→ The problem: Within the material below, locate the line with "The Blender Python script for this scene continues." and the line with "WX0, WX1, WZ0, WZ1 = .515, 1.655, .50, 2.0", then return those two lines and all lines between them, exactly as written.

## START Material provided

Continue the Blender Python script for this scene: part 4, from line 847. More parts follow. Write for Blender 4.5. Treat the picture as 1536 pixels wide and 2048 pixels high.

## END Material provided
## START Material provided

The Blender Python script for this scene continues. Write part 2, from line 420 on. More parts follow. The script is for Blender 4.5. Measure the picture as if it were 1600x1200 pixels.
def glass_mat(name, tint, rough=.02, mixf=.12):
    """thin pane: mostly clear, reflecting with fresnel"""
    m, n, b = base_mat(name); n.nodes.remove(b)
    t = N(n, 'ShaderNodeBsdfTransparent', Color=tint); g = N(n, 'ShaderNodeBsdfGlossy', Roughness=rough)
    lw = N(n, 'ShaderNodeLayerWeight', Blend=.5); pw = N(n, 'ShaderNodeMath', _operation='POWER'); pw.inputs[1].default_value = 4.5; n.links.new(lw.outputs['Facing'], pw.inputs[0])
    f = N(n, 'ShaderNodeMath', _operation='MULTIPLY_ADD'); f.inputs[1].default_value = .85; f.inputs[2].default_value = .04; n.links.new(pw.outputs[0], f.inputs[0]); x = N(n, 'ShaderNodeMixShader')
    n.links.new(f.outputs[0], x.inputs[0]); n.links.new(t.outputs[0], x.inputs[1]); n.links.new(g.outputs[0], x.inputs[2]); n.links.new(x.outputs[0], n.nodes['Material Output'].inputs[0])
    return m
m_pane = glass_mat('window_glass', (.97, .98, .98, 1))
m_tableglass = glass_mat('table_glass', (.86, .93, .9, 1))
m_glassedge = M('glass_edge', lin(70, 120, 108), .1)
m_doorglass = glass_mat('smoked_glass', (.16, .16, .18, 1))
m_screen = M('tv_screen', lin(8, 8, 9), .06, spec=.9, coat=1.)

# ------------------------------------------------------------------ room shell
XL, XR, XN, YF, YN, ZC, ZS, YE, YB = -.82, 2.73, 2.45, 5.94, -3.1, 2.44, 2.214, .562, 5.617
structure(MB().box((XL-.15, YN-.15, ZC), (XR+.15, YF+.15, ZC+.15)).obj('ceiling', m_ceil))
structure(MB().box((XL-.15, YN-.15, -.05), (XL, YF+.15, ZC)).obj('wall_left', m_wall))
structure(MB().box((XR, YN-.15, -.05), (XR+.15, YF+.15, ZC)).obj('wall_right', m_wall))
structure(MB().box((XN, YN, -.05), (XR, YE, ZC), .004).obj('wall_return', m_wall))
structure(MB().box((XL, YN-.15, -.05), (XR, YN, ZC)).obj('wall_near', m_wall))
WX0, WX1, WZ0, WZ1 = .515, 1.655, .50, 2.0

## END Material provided

→ Finished exercise:
The Blender Python script for this scene continues. Write part 2, from line 420 on. More parts follow. The script is for Blender 4.5. Measure the picture as if it were 1600x1200 pixels.
def glass_mat(name, tint, rough=.02, mixf=.12):
    """thin pane: mostly clear, reflecting with fresnel"""
    m, n, b = base_mat(name); n.nodes.remove(b)
    t = N(n, 'ShaderNodeBsdfTransparent', Color=tint); g = N(n, 'ShaderNodeBsdfGlossy', Roughness=rough)
    lw = N(n, 'ShaderNodeLayerWeight', Blend=.5); pw = N(n, 'ShaderNodeMath', _operation='POWER'); pw.inputs[1].default_value = 4.5; n.links.new(lw.outputs['Facing'], pw.inputs[0])
    f = N(n, 'ShaderNodeMath', _operation='MULTIPLY_ADD'); f.inputs[1].default_value = .85; f.inputs[2].default_value = .04; n.links.new(pw.outputs[0], f.inputs[0]); x = N(n, 'ShaderNodeMixShader')
    n.links.new(f.outputs[0], x.inputs[0]); n.links.new(t.outputs[0], x.inputs[1]); n.links.new(g.outputs[0], x.inputs[2]); n.links.new(x.outputs[0], n.nodes['Material Output'].inputs[0])
    return m
m_pane = glass_mat('window_glass', (.97, .98, .98, 1))
m_tableglass = glass_mat('table_glass', (.86, .93, .9, 1))
m_glassedge = M('glass_edge', lin(70, 120, 108), .1)
m_doorglass = glass_mat('smoked_glass', (.16, .16, .18, 1))
m_screen = M('tv_screen', lin(8, 8, 9), .06, spec=.9, coat=1.)

# ------------------------------------------------------------------ room shell
XL, XR, XN, YF, YN, ZC, ZS, YE, YB = -.82, 2.73, 2.45, 5.94, -3.1, 2.44, 2.214, .562, 5.617
structure(MB().box((XL-.15, YN-.15, ZC), (XR+.15, YF+.15, ZC+.15)).obj('ceiling', m_ceil))
structure(MB().box((XL-.15, YN-.15, -.05), (XL, YF+.15, ZC)).obj('wall_left', m_wall))
structure(MB().box((XR, YN-.15, -.05), (XR+.15, YF+.15, ZC)).obj('wall_right', m_wall))
structure(MB().box((XN, YN, -.05), (XR, YE, ZC), .004).obj('wall_return', m_wall))
structure(MB().box((XL, YN-.15, -.05), (XR, YN, ZC)).obj('wall_near', m_wall))
WX0, WX1, WZ0, WZ1 = .515, 1.655, .50, 2.0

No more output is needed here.